> **Task prompt**: Copy the data precisely, keeping every character.

> **Provided material**:
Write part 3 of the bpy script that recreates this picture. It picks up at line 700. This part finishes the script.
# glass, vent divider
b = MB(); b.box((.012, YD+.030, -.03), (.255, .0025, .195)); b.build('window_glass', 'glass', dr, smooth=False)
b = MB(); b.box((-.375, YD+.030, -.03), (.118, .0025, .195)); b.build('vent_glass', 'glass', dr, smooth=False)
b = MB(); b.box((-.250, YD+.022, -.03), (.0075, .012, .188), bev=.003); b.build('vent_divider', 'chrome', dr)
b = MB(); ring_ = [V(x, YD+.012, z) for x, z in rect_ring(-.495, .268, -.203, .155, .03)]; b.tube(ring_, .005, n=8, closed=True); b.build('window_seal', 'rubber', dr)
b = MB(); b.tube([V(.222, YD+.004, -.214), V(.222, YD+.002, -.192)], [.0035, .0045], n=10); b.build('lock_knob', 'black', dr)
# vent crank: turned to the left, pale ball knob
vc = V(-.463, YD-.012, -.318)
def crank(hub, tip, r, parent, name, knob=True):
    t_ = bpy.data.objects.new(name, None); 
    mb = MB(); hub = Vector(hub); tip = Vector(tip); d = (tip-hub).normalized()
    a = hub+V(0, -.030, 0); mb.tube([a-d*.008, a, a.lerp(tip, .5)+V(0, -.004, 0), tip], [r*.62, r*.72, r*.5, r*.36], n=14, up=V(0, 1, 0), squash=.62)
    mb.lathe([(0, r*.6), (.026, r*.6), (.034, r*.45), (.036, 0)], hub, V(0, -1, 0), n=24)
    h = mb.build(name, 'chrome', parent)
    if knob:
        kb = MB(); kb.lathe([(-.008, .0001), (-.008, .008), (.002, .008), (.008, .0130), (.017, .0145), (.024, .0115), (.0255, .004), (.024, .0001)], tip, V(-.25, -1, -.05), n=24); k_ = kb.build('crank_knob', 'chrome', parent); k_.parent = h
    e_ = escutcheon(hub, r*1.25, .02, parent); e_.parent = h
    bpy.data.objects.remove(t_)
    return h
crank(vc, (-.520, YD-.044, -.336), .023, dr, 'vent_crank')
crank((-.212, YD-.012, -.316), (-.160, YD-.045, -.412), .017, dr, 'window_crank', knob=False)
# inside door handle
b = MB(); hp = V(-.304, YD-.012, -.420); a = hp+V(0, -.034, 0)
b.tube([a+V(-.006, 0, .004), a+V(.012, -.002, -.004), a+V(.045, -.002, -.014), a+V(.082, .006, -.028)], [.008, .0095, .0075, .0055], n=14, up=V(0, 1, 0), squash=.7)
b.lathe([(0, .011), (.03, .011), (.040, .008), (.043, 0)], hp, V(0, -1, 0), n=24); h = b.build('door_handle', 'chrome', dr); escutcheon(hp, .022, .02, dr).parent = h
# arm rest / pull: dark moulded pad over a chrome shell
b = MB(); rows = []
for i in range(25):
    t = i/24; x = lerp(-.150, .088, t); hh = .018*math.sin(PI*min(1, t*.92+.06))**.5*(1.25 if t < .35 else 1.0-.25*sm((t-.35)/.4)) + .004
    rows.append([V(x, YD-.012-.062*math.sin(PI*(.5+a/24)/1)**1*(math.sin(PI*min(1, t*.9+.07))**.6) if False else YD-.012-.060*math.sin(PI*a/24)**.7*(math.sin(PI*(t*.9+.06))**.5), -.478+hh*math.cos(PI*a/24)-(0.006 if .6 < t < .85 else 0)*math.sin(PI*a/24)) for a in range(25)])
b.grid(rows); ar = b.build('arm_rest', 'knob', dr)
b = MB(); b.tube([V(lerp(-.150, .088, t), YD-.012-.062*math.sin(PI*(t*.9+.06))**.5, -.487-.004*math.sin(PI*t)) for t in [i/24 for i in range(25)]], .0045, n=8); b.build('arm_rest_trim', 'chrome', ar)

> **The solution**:
Write part 3 of the bpy script that recreates this picture. It picks up at line 700. This part finishes the script.
# glass, vent divider
b = MB(); b.box((.012, YD+.030, -.03), (.255, .0025, .195)); b.build('window_glass', 'glass', dr, smooth=False)
b = MB(); b.box((-.375, YD+.030, -.03), (.118, .0025, .195)); b.build('vent_glass', 'glass', dr, smooth=False)
b = MB(); b.box((-.250, YD+.022, -.03), (.0075, .012, .188), bev=.003); b.build('vent_divider', 'chrome', dr)
b = MB(); ring_ = [V(x, YD+.012, z) for x, z in rect_ring(-.495, .268, -.203, .155, .03)]; b.tube(ring_, .005, n=8, closed=True); b.build('window_seal', 'rubber', dr)
b = MB(); b.tube([V(.222, YD+.004, -.214), V(.222, YD+.002, -.192)], [.0035, .0045], n=10); b.build('lock_knob', 'black', dr)
# vent crank: turned to the left, pale ball knob
vc = V(-.463, YD-.012, -.318)
def crank(hub, tip, r, parent, name, knob=True):
    t_ = bpy.data.objects.new(name, None); 
    mb = MB(); hub = Vector(hub); tip = Vector(tip); d = (tip-hub).normalized()
    a = hub+V(0, -.030, 0); mb.tube([a-d*.008, a, a.lerp(tip, .5)+V(0, -.004, 0), tip], [r*.62, r*.72, r*.5, r*.36], n=14, up=V(0, 1, 0), squash=.62)
    mb.lathe([(0, r*.6), (.026, r*.6), (.034, r*.45), (.036, 0)], hub, V(0, -1, 0), n=24)
    h = mb.build(name, 'chrome', parent)
    if knob:
        kb = MB(); kb.lathe([(-.008, .0001), (-.008, .008), (.002, .008), (.008, .0130), (.017, .0145), (.024, .0115), (.0255, .004), (.024, .0001)], tip, V(-.25, -1, -.05), n=24); k_ = kb.build('crank_knob', 'chrome', parent); k_.parent = h
    e_ = escutcheon(hub, r*1.25, .02, parent); e_.parent = h
    bpy.data.objects.remove(t_)
    return h
crank(vc, (-.520, YD-.044, -.336), .023, dr, 'vent_crank')
crank((-.212, YD-.012, -.316), (-.160, YD-.045, -.412), .017, dr, 'window_crank', knob=False)
# inside door handle
b = MB(); hp = V(-.304, YD-.012, -.420); a = hp+V(0, -.034, 0)
b.tube([a+V(-.006, 0, .004), a+V(.012, -.002, -.004), a+V(.045, -.002, -.014), a+V(.082, .006, -.028)], [.008, .0095, .0075, .0055], n=14, up=V(0, 1, 0), squash=.7)
b.lathe([(0, .011), (.03, .011), (.040, .008), (.043, 0)], hp, V(0, -1, 0), n=24); h = b.build('door_handle', 'chrome', dr); escutcheon(hp, .022, .02, dr).parent = h
# arm rest / pull: dark moulded pad over a chrome shell
b = MB(); rows = []
for i in range(25):
    t = i/24; x = lerp(-.150, .088, t); hh = .018*math.sin(PI*min(1, t*.92+.06))**.5*(1.25 if t < .35 else 1.0-.25*sm((t-.35)/.4)) + .004
    rows.append([V(x, YD-.012-.062*math.sin(PI*(.5+a/24)/1)**1*(math.sin(PI*min(1, t*.9+.07))**.6) if False else YD-.012-.060*math.sin(PI*a/24)**.7*(math.sin(PI*(t*.9+.06))**.5), -.478+hh*math.cos(PI*a/24)-(0.006 if .6 < t < .85 else 0)*math.sin(PI*a/24)) for a in range(25)])
b.grid(rows); ar = b.build('arm_rest', 'knob', dr)
b = MB(); b.tube([V(lerp(-.150, .088, t), YD-.012-.062*math.sin(PI*(t*.9+.06))**.5, -.487-.004*math.sin(PI*t)) for t in [i/24 for i in range(25)]], .0045, n=8); b.build('arm_rest_trim', 'chrome', ar)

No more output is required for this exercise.